Seoul (ANTARA News) - Korea Utara meluncurkan roket jarak jauh pada Rabu, tindakan yang disebut pengamat Pyongyang sebagai uji coba rudal balistik yang disamarkan dan telah melanggar ancaman sanksi dari PBB.

"Roket sudah diluncurkan," kata juru bicara Kementerian Pertahanan Korea Selatan kepada AFP tanpa keterangan lebih lanjut.

Kantor Berita Yonhap, yang mengutip keterangan pemerintah, mengatakan bahwa roket tersebut terbang dari pusat peluncuran satelit Sohae pada pukul 09:51 pagi waktu setempat dan langsung dapat dideteksi oleh kapal angkatan laut milik Seoul di Laut Kuning.

Belum ada laporan langsung soal kesuksesan peluncuran tersebut, namun pemerintah Jepang mengatakan bahwa rudal itu telah melewati bagian selatan kepulauan Okinawa sekitar 12 menit setelah lepas landas.

"Rudal yang disebut Korea Utara sebagai satelit telah melewati Okinawa pada 10.01 pagi (waktu setempat). Kami tidak berniat untuk memotong jalannya roket itu," kata pemerintah Jepang.
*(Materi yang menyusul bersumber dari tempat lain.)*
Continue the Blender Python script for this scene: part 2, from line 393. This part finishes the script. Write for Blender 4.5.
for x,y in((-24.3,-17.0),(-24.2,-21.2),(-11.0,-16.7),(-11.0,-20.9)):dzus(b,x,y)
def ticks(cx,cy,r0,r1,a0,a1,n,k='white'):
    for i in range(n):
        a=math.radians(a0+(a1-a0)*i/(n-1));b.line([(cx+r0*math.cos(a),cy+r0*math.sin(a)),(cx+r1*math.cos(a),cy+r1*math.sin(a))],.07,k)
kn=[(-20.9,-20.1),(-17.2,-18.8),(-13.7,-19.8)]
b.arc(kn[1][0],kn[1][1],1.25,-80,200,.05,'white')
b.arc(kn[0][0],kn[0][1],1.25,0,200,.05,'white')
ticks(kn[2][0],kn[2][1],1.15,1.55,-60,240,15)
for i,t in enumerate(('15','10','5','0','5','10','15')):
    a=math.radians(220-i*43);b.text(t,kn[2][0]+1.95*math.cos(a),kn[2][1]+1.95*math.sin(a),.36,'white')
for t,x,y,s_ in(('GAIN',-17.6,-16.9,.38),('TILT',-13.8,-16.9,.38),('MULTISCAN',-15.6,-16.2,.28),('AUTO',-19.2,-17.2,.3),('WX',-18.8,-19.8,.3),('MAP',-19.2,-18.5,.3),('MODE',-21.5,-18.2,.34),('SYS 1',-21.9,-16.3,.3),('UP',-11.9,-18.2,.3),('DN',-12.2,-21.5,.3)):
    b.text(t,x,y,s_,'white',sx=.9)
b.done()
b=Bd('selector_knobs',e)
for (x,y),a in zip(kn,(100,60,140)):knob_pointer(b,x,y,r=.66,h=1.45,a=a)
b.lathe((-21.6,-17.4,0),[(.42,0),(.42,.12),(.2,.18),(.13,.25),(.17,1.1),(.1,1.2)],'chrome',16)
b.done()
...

Jepang baru akan mengerahkan sistem pertahanan rudal untuk memotong dan menghancurkan roket jika terlihat akan jatuh di wilayahnya.

Amerika Serikat juga mengerahkan kapal-kapal yang dilengkapi pertahanan senjata balistik tudal di sekitar Samudra Pasifik.

Yonhap mengatakan bahwa peluncuran itu adalah tahap pertama dari tiga tahap yang terpisah. Roket pertama dilaporkan jatuh di lepas pantai barat daya Korea Selatan.

Di Seoul, Presiden Lee Myung-Bak segera mengadakan rapat darurat dengan Dewan Keamanan Nasional untuk membahas implikasi peluncuran roket negara tetangganya.

Sementara, kepala juru bicara pemerintah Jepang Osamu Fujimura atas nama pemerintah menyatakan bahwa peluncuran tersebut tidak dapat ditoleransi.

"Sangat disayangkan Korea Utara tetap melakukan peluncuran meskipun kami sudah mendesak mereka untuk menahan diri," kata dia.

Peluncuran itu justru terjadi setelah media Korea Selatan dan analisis gambar satelit oleh ahli dari Amerika Serikat memperkirakan roket telah dilepaskan dari tempat peluncuran untuk diperbaiki karena alasan teknis.

Sebelumnya Korea Utara pernah mencoba untuk meluncurkan Unha-3 pada April lalu, namun roket tersebut meledak sesaat setelah lepas landas.

Peluncuran yang berhasil kali ini dikhawatirkan dapat berimplikasi pada keamanan wilayah, dan sekaligus menandai kemajuan pesat Korea Utara yang berusaha untuk mengimbangi kemampuan balistik rudal antar benuanya (ICBM) dengan program persenjataan nuklir.

Washington dan sekutunya bersikeras bahwa peluncuran roket oleh Korea Utara adalah uji coba persenjataan rudal yang disamarkan dan melanggar resolusi PBB yang dibuat saat Pyongyang menguji coba nuklir pada 2006 dan 2009.

Pada 2006, Dewan Keamanan PBB memberlakukan embargo persenjataan dan bahan-bahan untuk membuat senjata pemusnah masal dan balistik rudal.

Sementara pada 2009, Dewan Kemanan memberlakukan larangan bagi ekspor senjata dari Korea Utara dan meminta semua negara anggota untuk menggeledah semua kapal yang dicurigai.

PBB dan Uni Eropa bersama-sama mendesak Pyongyang membatalkan misinya dan mengancam sanksi yang lebih berat jika negara tersebut tetap melakukan rencananya.

Menurut beberapa laporan di Jepang, negeri sakura tersebut bersama Amerika Serikat dan Korea Selatan setuju untuk meminta Dewan Keamanan PBB memperberat sanksi terhadap Korea Utara sampai pada level yang sama dengan di Iran.

Sanksi tersebut akan meliputi peningkatan jumlah daftar institusi finansial, perusahaan dan perorangan yang asetnya dibekukan.

Keputusan Korea Utara untuk meluncurkan roket pada musim dingin telah memicu analis untuk menyimpulkan bahwa ada pertimbangan politik dibalik pemilihan waktu peluncuran.

Pemimpin baru Korea Utara Kim Jong-Un dipercaya sangat berharap peluncuran dapat dilakukan di sekitar hari peringatan kematian ayahnya, Kim Jong-Il pada 17 Desember.

Rusia juga mendesak Pyongyang membatalkan misinya, sementara China, satu-satunya sekutu Korea Utara, menyampaikan keprihatinan.